Innenverteidiger Sebastian Reiniger (28) muss noch bis mindestens Ende des Jahres pausieren, Grund: Kreuzbandriss. Philip Einsiedel (26) fällt bereits seit Ende Juni aus. Dazu ist der Einsatz der beiden erfolgreichsten Stürmer für den Sonntag ungewiss. Hannes Graf (24) laboriert seit dem Babelsberg-Spiel an einer Muskelverletzung, ebenso Philipp Grüneberg (29). Man ist aber optimistisch, das mindestens 1 der beiden auflaufen kann oder zumindest im Kader steht.
Die aktuelle Saison bislang:
Sieht den Aufsteiger von 2019 in der Abstiegszone nach den beiden Auswärtspleiten in Meuselwitz und Babelsberg, jeweils knapp mit 0:1 wobei in beiden Begegnungen mehr drin war. Im "eigenen Stadion" reichte es zum 1:1 im Ortsderby gegen Neuling Tasmania, wobei Stammkeeper Wollert das 1:2 verhinderte in dem er einen Elfmeter parierte. Für den Sonntag peilen die Rot-Weißen den ersten Sieg an, um nicht in der Kellerregion zu verweilen. Saisonübergreifend wartet man seit 5 Spielen auf einen Dreier bei 2:7 Toren. Signifikant die Torausbeute auf Reisen. Nimmt man auch hier die Spiele des Vorjahres dazu, stehen nur 2 Treffer in 8 Spielen. Hier muss sich gesteigert werden.
Ziel ist neben dem vorzeitigen Klassenerhalt auch der Berlin-Pokal, am 12.08.2021 geht es nach dem Duell mit dem CFC in der 1. Hauptrunde zu Bezirksligist FSV Fortuna Pankow. Die Konkurrenz ist stark mit Titelverteidiger BFC Dynamo, Drittligist Viktoria, dem BAK 07 und der VSG.
Perspektive für das Spieljahr:
Es gab nur 1 Abgang eines Leistungsträgers, der Kader ist groß genug um Ausfälle zu verkraften. Dürfte zudem eingespielt sein. Kompensiert man die eigentlich fehlenden Heimspiele bis Jahresende sollte der Klassenerhalt wieder realistisch sein. Vorzeitig zudem. Tipp: Platz 12 bis 15.

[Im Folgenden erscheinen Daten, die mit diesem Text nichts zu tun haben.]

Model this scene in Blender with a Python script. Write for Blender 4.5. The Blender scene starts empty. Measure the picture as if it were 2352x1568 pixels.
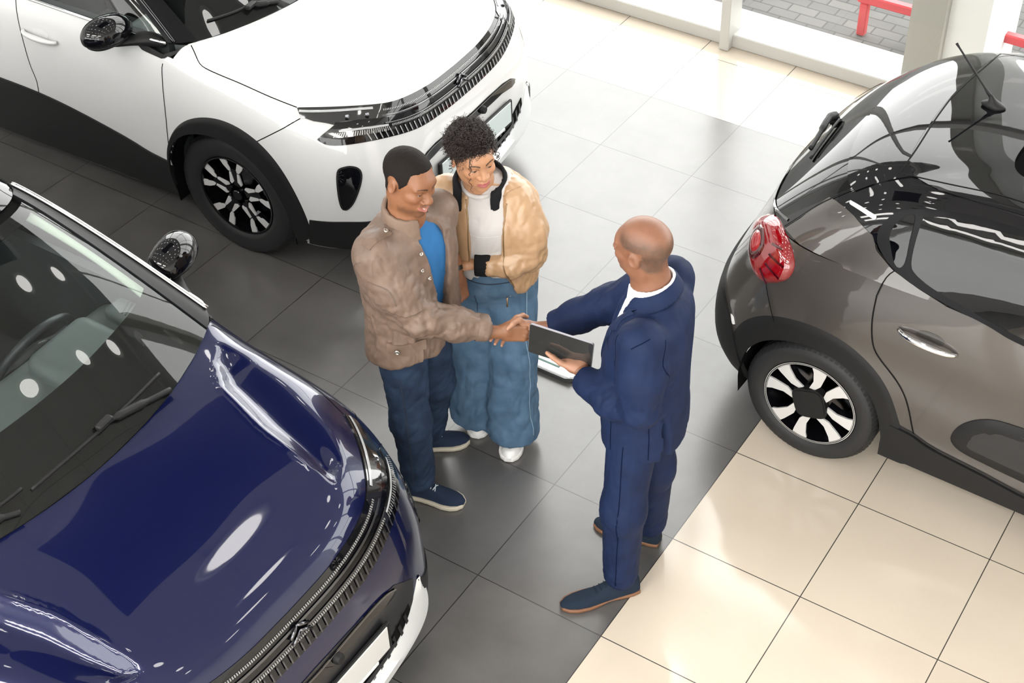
import bpy, bmesh, math, random
import numpy as np
from mathutils import Vector, Matrix, Euler
from mathutils.bvhtree import BVHTree
from mathutils.geometry import tessellate_polygon

scene = bpy.context.scene
COL = scene.collection
PI = math.pi

# ---------------------------------------------------------------- camera
# world: x runs along the showroom glass front, y towards the glass front, z up; floor at z = 0
cam_data = bpy.data.cameras.new('camera')
cam = bpy.data.objects.new('camera', cam_data)
COL.objects.link(cam)
cam_data.sensor_width = 36.0
cam_data.lens = 3359.18 / 2352.0 * 36.0
cam_data.shift_x = -172.026 / 2352.0
cam_data.clip_end = 200.0
cam.rotation_mode = 'XYZ'
cam.rotation_euler = (0.842236, -0.003067, 0.546735)
cam.location = (1.813761, -3.116640, 4.805931)
scene.camera = cam

# ---------------------------------------------------------------- daylight and exposure
scene.view_settings.view_transform = 'Standard'
scene.view_settings.look = 'None'
scene.view_settings.gamma = 1.0
scene.view_settings.exposure = 0.0
scene.view_settings.use_curve_mapping = False
scene.cycles.use_denoising = True
scene.cycles.max_bounces = 8
scene.cycles.diffuse_bounces = 4
scene.cycles.glossy_bounces = 4
scene.cycles.transmission_bounces = 4
scene.cycles.transparent_max_bounces = 12
scene.cycles.caustics_reflective = False
scene.cycles.caustics_refractive = False
scene.cycles.sample_clamp_indirect = 40.0

world = bpy.data.worlds.new('overcast_sky')
scene.world = world
world.use_nodes = True
_bg = world.node_tree.nodes['Background']
_bg.inputs['Color'].default_value = (1.0, 0.985, 0.97, 1)
_bg.inputs['Strength'].default_value = 7.4

def area_light(name, loc, rot, sx, sy, power, color=(1, 1, 1), portal=False):
    l = bpy.data.lights.new(name, 'AREA')
    l.shape = 'RECTANGLE'; l.size = sx; l.size_y = sy; l.energy = power; l.color = color
    o = bpy.data.objects.new(name, l); COL.objects.link(o)
    o.location = loc; o.rotation_euler = rot
    if portal: l.cycles.is_portal = True
    return o

ROOM_X0, ROOM_X1, ROOM_Y0, ROOM_Y1, ROOM_H = -9.6, 8.4, -7.8, 4.34, 6.1
area_light('window_portal', (-0.6, 4.9, 3.05), (-PI/2, 0, 0), 18, 6.0, 1, portal=True)
area_light('fill_window_portal', (-0.6, -8.1, 3.1), (PI/2, 0, 0), 17.6, 4.9, 1, portal=True)  # portal for the added rear fill windows

# ---------------------------------------------------------------- object helpers
def tag(o, label=None, cat=None, group=None, kind=None):
    if label: o['label'] = label
    if cat: o['category'] = cat
    if group: o['group'] = group
    if kind: o['kind'] = kind
    return o

def thing(name, label, cat, loc=(0, 0, 0), rz=0.0, group=None):
    o = bpy.data.objects.new(name, None)
    o.empty_display_size = 0.1
    COL.objects.link(o)
    o.location = loc; o.rotation_euler = (0, 0, rz)
    return tag(o, label, cat, group)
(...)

Die Bilanz gegen den SV Lichtenberg 47:
Sieht noch keine Daten. Das erste Duell war für den 13.12.2020 angesetzt, der vorletzte Spieltag der Hinrunde 2020/2021. Daraus wurde bekanntermaßen nichts. Zu DDR-Zeiten gab es keine Berührungspunkte, die Vorgänger unseres Kontrahenten spielten maximal DDR-Liga und wenn dies nicht im Bereich des FCK.

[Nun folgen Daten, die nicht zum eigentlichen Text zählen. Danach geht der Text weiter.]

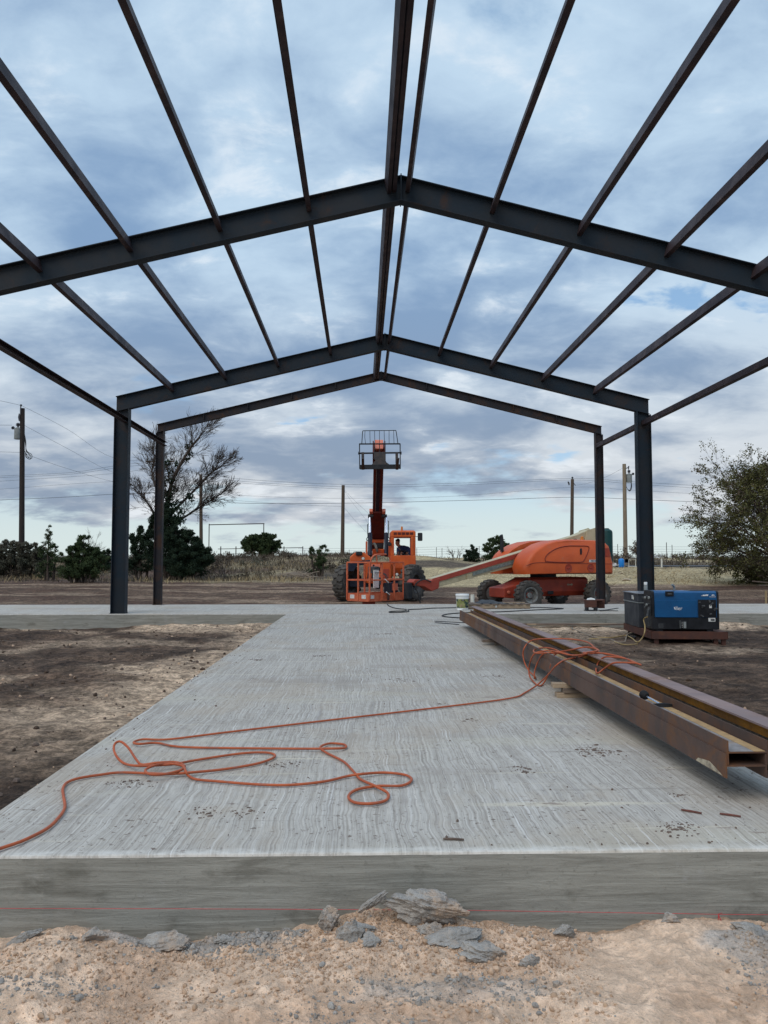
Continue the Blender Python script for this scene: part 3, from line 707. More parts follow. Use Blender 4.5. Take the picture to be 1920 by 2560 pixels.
# ------------------------------------------------------------------ orange hose
def hose():
    A = lambda x, y, z=0.012: atz(x/1.728, 1540+y/1.728, z)
    B = lambda x, y, z=0.012: atz(x*1.15732, y*1.15732, z)
    C = lambda x, y, z: atz(1280+x/4.608, 1570+y/4.608, z)
    p = [A(-60, 1030), A(0, 1005), A(100, 970), A(200, 920), A(250, 875), A(280, 828), A(275, 780), A(272, 745), A(292, 718), A(345, 700), A(440, 685), A(520, 676), A(640, 680), A(720, 682), A(800, 678, .02), A(960, 663), A(1100, 640), A(1170, 618), A(1188, 602), A(1160, 591), A(1090, 590), A(1000, 599), A(850, 622), A(740, 641, .025),
         A(600, 647, .03), A(540, 638), A(508, 612, .03), A(492, 577, .05), A(498, 550, .07), A(522, 543, .08), A(555, 570, .06), A(590, 622, .03), A(615, 642, .02), A(680, 634, .03), A(760, 632, .02), A(797, 648, .02), A(775, 668, .03), A(700, 684, .03), A(645, 682, .035), A(628, 666, .03), A(660, 648, .04), A(720, 638, .03), A(785, 646, .03), A(803, 672, .03), A(815, 690), A(850, 706), A(950, 715), A(1100, 727), A(1250, 730), A(1400, 715), A(1500, 692), A(1560, 683, .02)]
    p += [B(830, 1669), B(875, 1674), B(889, 1685), B(868, 1697), B(815, 1698), B(770, 1706), B(753, 1720), B(765, 1733), B(800, 1736), B(833, 1729), B(838, 1714), B(815, 1700, .02), B(780, 1684), B(765, 1668), B(742, 1645), B(705, 1626), B(692, 1614, .02), B(712, 1606), B(742, 1608), B(746, 1615), B(715, 1617, .02), B(600, 1617), B(400, 1614), B(340, 1605), B(300, 1607, .02), B(289, 1603), B(310, 1597), B(365, 1597), B(480, 1583), B(700, 1557), B(1000, 1522)]
    p += [C(0, 805, .012), C(150, 745, .012), C(290, 655, .03), C(410, 545, .13), C(510, 430, .25), C(620, 365, .28), C(760, 340, .27), C(880, 302, .33), C(945, 285, .35), C(1000, 262, .35), C(950, 225, .36), C(870, 165, .36), C(700, 130, .36), C(500, 124, .36), C(300, 128, .33), C(200, 158, .29), C(142, 230, .24), C(127, 310, .17), C(150, 410, .09), C(200, 500, .03), C(255, 548, .014), C(272, 575, .014), C(258, 572, .03), C(266, 480, .10), C(312, 360, .20), C(370, 295, .26), C(480, 290, .28), C(560, 288, .28), C(500, 250, .29), C(400, 228, .29), C(290, 237, .26), C(247, 264, .26), C(280, 288, .27), C(400, 287, .28), C(560, 272, .29), C(700, 248, .33), C(800, 226, .36), C(900, 224, .36), C(985, 252, .36), C(930, 274, .37), C(820, 285, .33), C(860, 295, .35), C(700, 318, .29), C(590, 285, .28), C(490, 310, .26), C(450, 420, .20), C(410, 550, .07), C(360, 640, .015), C(320, 664, .012), C(262, 632, .012), C(205, 560, .03), C(195, 470, .09), C(215, 375, .18), C(270, 290, .26), C(420, 262, .29), C(560, 285, .30), C(660, 310, .29), C(800, 312, .31), C(1000, 288, .36), C(1200, 320, .355), C(1330, 362, .355), C(1480, 424, .35), C(1420, 404, .36), C(1250, 398, .36), C(1150, 410, .35), C(1050, 478, .28), C(990, 520, .26), C(968, 490, .25), C(985, 420, .28), C(1040, 348, .34), C(1120, 330, .36), C(1300, 350, .36), C(1405, 398, .35)]
    mb = MB(); mb.tube(smoothpath(p, 7), 0.0068, 8)
    tag(mb.build('air_hose', M_['hose_orange'], smooth=60), 'long orange air hose looped over the slab and the beams', 'hose')
hose()

# ------------------------------------------------------------------ welder, tool box, skid
def rounded_rect(hx, hy, r, n=4):
    out = []
    for cx, cy, a0 in ((hx-r, hy-r, 0), (-hx+r, hy-r, 90), (-hx+r, -hy+r, 180), (hx-r, -hy+r, 270)):
        for i in range(n+1):
            a = R(a0+90*i/n); out.append((cx+r*math.cos(a), cy+r*math.sin(a)))
    return out
def text_mesh(body, size, M, mat, parent, name='lettering', extrude=0.001, shear=0.0, bold=0.0):
    cu = bpy.data.curves.new(name, 'FONT'); cu.body = body; cu.size = size; cu.extrude = extrude; cu.shear = shear; cu.offset = bold; cu.align_x = 'CENTER'; cu.align_y = 'CENTER'
    tmp = bpy.data.objects.new('tmp', cu); COL.objects.link(tmp)
    dg = bpy.context.evaluated_depsgraph_get(); dg.update()
    me = bpy.data.meshes.new_from_object(tmp.evaluated_get(dg)); bpy.data.objects.remove(tmp); bpy.data.curves.remove(cu)
    me.transform(M); off = wloc(parent); me.transform(Matrix.Translation(-off)); me.materials.clear(); me.materials.append(mat)
    me.name = name
    o = bpy.data.objects.new(name, me); COL.objects.link(o); o.parent = parent; return o
FRONT = Matrix.Rotation(R(90), 4, 'X')     # text in the XZ plane, read from -Y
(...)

Das Umfeld / Stimmung / Wirtschaft:
Wenn der CFC am Sonntag erstmals zum SV Lichtenberg 47 reist, wird er seine interessante Spielstätte nicht kennenlernen und stattdessen wieder im “Poststadion” des BAK 07 in Moabit antreten. Zum Einstand dieses Jahr gegen Tasmania kamen 575. Weil die heimische “Howoge-Arena Hans Zoschke" erst frühestens Dezember die geforderte Flutlichtanlage bekommt. Das reine Fußballstadion wurde 1952 damals als “Stadion an der Normannenstraße” errichtet. Später in Gedenken an Hans Zoschke in “Hans-Zoschke-Stadion" umbenannt. Sein Status als Antifaschist im Dritten Reich bewahrte die Anlage dann auch vor dem Abriss zugunsten der räumlichen Ausdehnung des MfS. Dem einen oder anderen ist vielleicht der Ausdruck “der lästige Pickel am A.... des MfS” noch geläufig. Für den SVL zählt aktuell die Etablierung in der Viertklassigkeit. Der Gesamtsportverein beherbergt insgesamt 9 Sportarten, Hauptsponsor und Namensträger der heimischen Spielstätte ist mit der "HOWOGE" eine von sechs kommunalen Wohnungsbaugesellschaften in Berlin, 63.000 Mietwohnungen machen die Gesellschaft zu einem "Big-Player" im deutschen Vermietungsspektrum. Daneben engagieren sich eine Reihe kleinerer Unternehmen, vornehmlich aus dem rund 260.000 Einwohner zählendem Stadtteil beim erfolgreichsten Club in diesem Revier vor den Lokalrivalen vom TSV und Sparta.